Wednesday, December 26, 2012

Car Wreck, Dec. 26, 2012

I know this looks scary as all get out.  I think I will forever be reminded of this day and know that it was just chance that in all that spinning on the icy highway that both impacts with the big truck and the semi never smashed on the driver’s side… All I can assume is that if it had, I’d at the very least have a mangled left leg.  Instead, I walked away with bruises.  Bruises… I can live with that.  And I do.  I still get a little shaken up thinking about someone being a nutjob speeding through an intersection when I’m unlucky enough to be crossing through… But it hasn’t happened yet.

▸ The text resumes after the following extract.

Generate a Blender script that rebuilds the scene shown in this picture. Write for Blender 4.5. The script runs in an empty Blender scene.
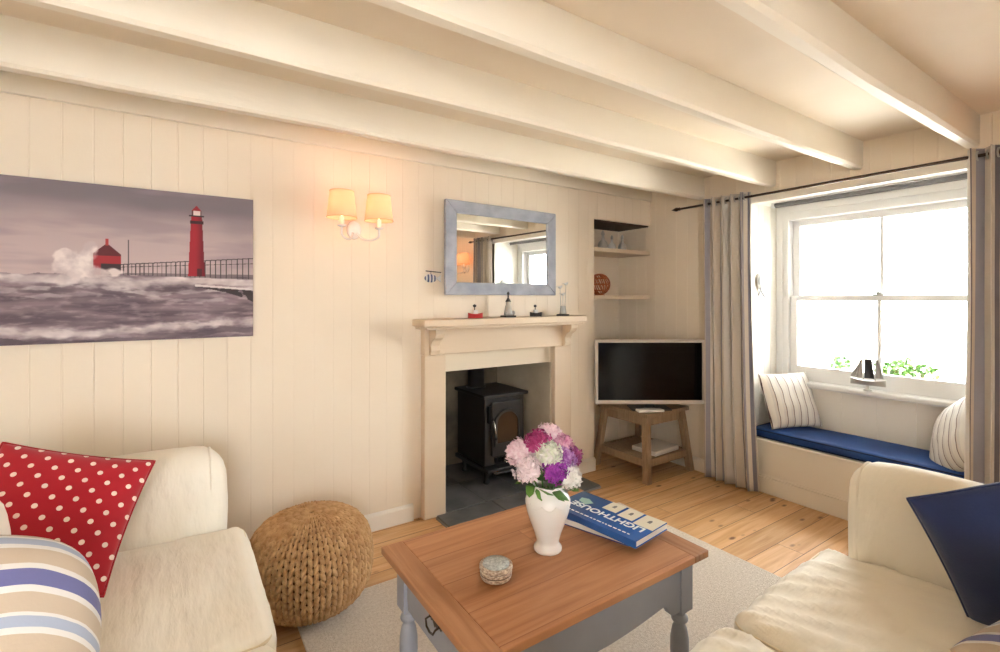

I miss Emmylou.  I love that blue car.  But red Lucinda will work.  Not only is that name a reference to my poetry collection, but it just dawned on me the storyline almost echoes the succession of cars.  In the poems, mother Claire dies at the hands of a violent resentful husband who then also abandons his daughter Lucinda.  Lucinda grows up to marry another farmer man who attempts the same failed ideas of her father, more resentment and anger taken out on her.  But instead of falling to the same fate as her mother, she packs up and leaves him.  Lucinda not only survives, but she is stronger.
Oh, see that CD on the dash on the left? It was Iron and Wine’s “Kiss Each Other Clean.” It wasn’t as scratched up as it would seem to be.  It was in the visor over my head. Ray LaMontagne’s “Till The Sun Turns Black” was playing in the CD player at the time of wreck. I managed to recover all my CDs after the wreck.  Including the John Fullbright disc that was still in the visor pocket. Oh music, music, music…

I still wonder about the statue I saw in the cemetery that was alongside the highway where the wreck happened.  As I was trying to think of who and how to call someone I noticed it across the snow-covered field. I stared at it for a few seconds, grew calm, and everything after that seemed to just fall into place.  I cannot seem to find any pictures of the cemetery that shows that far left side clear enough… to see if that was really a statue or if I imagined something else.